[Aim] Below this line is a set of entries; quote exactly the lines from the line that contains "Model this scene" to the line that contains "w.node_tree.nodes['Background'].inputs[1].default_value = .02", both lines included.

[Dataset]
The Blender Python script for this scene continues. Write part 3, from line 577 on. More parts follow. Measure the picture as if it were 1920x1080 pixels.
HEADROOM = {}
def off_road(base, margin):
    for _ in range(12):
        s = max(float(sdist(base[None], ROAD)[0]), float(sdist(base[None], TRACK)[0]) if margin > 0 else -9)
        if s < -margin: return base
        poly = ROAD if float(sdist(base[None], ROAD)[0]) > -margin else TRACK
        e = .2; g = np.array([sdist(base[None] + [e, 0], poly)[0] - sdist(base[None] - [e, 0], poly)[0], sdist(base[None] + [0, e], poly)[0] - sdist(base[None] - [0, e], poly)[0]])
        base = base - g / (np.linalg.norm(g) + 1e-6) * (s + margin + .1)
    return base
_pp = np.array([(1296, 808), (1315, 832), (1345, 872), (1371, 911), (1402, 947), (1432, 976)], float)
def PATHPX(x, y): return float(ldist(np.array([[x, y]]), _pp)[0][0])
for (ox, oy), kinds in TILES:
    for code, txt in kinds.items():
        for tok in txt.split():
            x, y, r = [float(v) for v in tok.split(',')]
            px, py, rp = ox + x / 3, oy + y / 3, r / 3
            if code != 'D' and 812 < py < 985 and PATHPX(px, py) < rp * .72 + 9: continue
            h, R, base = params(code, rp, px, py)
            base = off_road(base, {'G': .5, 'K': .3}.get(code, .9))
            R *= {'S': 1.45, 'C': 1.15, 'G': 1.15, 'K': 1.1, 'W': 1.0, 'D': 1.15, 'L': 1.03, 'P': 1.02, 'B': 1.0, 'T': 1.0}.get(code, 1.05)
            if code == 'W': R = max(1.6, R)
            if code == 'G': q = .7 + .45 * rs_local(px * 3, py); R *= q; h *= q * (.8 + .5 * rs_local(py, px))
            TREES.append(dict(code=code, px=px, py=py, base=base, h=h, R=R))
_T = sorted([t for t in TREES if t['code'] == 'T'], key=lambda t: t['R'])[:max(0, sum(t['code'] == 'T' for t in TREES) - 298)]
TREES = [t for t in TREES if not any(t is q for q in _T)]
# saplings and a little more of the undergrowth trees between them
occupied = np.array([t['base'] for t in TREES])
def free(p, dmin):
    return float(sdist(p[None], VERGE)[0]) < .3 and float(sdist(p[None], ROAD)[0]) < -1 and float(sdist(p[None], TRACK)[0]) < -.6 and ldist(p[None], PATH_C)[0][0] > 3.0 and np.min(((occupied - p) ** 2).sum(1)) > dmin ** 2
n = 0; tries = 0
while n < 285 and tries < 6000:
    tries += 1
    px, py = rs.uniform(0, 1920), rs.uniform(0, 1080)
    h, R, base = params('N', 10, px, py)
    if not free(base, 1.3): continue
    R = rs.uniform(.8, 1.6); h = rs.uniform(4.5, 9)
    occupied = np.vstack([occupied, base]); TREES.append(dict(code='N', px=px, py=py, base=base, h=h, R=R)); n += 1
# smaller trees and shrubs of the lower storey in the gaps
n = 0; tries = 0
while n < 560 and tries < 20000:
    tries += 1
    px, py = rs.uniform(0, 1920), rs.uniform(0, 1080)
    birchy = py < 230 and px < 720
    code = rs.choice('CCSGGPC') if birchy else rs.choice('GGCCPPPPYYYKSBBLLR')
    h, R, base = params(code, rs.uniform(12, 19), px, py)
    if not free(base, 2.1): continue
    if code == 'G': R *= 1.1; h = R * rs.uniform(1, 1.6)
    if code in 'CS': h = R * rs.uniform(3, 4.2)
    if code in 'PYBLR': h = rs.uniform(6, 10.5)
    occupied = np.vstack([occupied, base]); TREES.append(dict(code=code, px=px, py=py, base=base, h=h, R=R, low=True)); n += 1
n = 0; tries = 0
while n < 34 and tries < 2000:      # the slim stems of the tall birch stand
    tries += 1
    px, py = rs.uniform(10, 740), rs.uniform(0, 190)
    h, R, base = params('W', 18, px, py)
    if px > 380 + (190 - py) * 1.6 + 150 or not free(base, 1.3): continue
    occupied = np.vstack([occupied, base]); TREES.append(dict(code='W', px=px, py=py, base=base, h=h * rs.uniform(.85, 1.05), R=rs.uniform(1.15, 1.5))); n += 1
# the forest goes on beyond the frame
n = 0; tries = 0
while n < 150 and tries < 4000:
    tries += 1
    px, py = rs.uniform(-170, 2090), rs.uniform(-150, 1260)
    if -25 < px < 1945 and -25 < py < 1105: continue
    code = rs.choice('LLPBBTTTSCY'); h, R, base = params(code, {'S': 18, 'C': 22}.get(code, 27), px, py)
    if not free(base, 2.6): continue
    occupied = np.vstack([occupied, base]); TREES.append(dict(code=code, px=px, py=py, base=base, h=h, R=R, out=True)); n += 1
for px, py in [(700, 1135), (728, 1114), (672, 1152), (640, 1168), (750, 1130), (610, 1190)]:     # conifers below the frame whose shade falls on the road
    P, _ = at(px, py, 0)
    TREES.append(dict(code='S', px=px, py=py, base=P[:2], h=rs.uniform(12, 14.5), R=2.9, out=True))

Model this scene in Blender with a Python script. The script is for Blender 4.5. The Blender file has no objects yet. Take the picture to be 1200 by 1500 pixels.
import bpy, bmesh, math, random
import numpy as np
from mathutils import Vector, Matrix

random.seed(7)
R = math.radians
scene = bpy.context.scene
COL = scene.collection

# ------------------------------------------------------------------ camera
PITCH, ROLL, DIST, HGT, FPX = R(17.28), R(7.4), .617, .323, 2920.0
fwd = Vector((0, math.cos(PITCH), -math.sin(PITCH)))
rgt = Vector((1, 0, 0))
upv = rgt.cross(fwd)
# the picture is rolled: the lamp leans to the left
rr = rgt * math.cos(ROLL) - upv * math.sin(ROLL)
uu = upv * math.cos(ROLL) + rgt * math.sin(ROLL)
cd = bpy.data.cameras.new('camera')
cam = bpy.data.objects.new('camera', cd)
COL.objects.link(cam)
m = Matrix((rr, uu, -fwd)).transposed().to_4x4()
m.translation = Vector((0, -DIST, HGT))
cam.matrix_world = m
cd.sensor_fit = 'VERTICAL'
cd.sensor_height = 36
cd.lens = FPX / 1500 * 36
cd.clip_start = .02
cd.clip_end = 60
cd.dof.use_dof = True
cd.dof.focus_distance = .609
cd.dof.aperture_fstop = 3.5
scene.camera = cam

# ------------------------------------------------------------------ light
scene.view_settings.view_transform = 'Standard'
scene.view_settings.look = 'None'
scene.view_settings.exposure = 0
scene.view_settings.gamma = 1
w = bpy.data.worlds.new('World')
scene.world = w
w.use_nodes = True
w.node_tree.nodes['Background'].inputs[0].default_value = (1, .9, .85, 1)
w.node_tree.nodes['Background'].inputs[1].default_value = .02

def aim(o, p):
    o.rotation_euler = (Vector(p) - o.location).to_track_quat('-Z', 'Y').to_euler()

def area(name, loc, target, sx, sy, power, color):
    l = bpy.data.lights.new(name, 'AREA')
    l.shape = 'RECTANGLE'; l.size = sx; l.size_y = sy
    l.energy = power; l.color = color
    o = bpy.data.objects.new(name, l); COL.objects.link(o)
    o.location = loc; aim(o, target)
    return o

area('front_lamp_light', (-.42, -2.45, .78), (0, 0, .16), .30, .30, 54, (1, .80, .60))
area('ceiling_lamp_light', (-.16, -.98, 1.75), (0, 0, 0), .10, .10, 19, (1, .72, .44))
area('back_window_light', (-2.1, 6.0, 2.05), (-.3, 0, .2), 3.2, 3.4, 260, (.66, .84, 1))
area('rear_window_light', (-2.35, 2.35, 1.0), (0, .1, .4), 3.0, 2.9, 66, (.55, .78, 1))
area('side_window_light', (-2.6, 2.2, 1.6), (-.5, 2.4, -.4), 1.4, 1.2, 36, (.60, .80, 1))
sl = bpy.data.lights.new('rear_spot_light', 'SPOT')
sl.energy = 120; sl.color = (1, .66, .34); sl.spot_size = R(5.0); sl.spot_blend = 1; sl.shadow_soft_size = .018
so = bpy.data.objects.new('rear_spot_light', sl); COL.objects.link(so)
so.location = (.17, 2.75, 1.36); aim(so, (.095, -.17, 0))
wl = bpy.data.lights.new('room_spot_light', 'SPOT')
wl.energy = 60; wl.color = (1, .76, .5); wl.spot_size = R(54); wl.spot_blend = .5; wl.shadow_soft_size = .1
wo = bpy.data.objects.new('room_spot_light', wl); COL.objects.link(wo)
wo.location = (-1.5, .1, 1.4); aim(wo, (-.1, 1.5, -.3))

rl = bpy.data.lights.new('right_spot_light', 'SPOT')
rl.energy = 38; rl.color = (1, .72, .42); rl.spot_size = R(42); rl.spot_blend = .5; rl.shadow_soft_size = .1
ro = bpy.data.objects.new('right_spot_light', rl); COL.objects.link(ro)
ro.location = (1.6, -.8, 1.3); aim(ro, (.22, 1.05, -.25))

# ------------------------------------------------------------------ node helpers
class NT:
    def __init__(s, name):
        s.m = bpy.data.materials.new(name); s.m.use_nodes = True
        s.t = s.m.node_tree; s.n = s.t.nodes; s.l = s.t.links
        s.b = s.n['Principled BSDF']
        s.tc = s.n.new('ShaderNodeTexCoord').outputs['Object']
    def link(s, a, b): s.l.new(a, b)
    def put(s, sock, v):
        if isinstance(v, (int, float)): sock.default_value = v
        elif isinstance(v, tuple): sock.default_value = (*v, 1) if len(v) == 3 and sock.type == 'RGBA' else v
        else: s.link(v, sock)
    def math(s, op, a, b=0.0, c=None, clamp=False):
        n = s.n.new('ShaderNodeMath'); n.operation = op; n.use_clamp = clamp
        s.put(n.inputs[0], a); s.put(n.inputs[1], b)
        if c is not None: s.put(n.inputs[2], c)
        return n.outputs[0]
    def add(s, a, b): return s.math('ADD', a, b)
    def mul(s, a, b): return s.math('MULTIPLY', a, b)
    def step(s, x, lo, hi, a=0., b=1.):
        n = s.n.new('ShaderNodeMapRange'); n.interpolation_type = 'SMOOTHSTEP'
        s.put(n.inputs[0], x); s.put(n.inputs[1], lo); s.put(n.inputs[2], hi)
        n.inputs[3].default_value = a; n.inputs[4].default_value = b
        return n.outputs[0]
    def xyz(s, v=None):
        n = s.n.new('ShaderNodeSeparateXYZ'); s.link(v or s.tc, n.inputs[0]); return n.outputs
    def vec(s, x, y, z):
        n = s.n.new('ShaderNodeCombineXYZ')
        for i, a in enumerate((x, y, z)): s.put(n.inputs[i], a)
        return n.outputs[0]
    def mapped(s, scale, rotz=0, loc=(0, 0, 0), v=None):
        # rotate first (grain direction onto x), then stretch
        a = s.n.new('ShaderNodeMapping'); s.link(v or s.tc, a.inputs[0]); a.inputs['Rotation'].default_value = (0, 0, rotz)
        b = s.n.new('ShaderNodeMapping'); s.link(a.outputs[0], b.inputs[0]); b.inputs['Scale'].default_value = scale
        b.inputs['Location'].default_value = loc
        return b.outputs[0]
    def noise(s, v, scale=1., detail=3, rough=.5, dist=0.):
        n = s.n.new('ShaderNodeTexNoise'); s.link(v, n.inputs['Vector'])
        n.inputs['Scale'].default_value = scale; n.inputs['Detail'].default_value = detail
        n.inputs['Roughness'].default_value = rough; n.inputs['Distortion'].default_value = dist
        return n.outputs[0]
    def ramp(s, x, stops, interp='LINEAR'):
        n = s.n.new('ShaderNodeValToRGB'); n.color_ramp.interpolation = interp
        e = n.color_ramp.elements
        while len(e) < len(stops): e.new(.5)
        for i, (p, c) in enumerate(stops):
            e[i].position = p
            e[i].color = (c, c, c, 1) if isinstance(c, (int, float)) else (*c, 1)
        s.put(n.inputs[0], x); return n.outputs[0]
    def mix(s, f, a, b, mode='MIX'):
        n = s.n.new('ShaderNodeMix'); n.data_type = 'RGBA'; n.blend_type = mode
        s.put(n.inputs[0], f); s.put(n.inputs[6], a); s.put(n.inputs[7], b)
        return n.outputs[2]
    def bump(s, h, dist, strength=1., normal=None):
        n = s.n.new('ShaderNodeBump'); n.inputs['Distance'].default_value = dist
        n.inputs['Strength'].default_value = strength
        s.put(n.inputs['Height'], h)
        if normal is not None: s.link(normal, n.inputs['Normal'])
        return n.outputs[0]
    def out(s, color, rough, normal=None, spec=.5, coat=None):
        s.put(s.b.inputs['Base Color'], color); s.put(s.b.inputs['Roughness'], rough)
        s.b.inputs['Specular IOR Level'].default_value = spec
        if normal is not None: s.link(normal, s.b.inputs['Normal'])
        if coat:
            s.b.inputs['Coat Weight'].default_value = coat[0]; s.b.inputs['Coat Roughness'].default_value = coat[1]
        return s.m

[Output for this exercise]
Model this scene in Blender with a Python script. The script is for Blender 4.5. The Blender file has no objects yet. Take the picture to be 1200 by 1500 pixels.
import bpy, bmesh, math, random
import numpy as np
from mathutils import Vector, Matrix

random.seed(7)
R = math.radians
scene = bpy.context.scene
COL = scene.collection

# ------------------------------------------------------------------ camera
PITCH, ROLL, DIST, HGT, FPX = R(17.28), R(7.4), .617, .323, 2920.0
fwd = Vector((0, math.cos(PITCH), -math.sin(PITCH)))
rgt = Vector((1, 0, 0))
upv = rgt.cross(fwd)
# the picture is rolled: the lamp leans to the left
rr = rgt * math.cos(ROLL) - upv * math.sin(ROLL)
uu = upv * math.cos(ROLL) + rgt * math.sin(ROLL)
cd = bpy.data.cameras.new('camera')
cam = bpy.data.objects.new('camera', cd)
COL.objects.link(cam)
m = Matrix((rr, uu, -fwd)).transposed().to_4x4()
m.translation = Vector((0, -DIST, HGT))
cam.matrix_world = m
cd.sensor_fit = 'VERTICAL'
cd.sensor_height = 36
cd.lens = FPX / 1500 * 36
cd.clip_start = .02
cd.clip_end = 60
cd.dof.use_dof = True
cd.dof.focus_distance = .609
cd.dof.aperture_fstop = 3.5
scene.camera = cam

# ------------------------------------------------------------------ light
scene.view_settings.view_transform = 'Standard'
scene.view_settings.look = 'None'
scene.view_settings.exposure = 0
scene.view_settings.gamma = 1
w = bpy.data.worlds.new('World')
scene.world = w
w.use_nodes = True
w.node_tree.nodes['Background'].inputs[0].default_value = (1, .9, .85, 1)
w.node_tree.nodes['Background'].inputs[1].default_value = .02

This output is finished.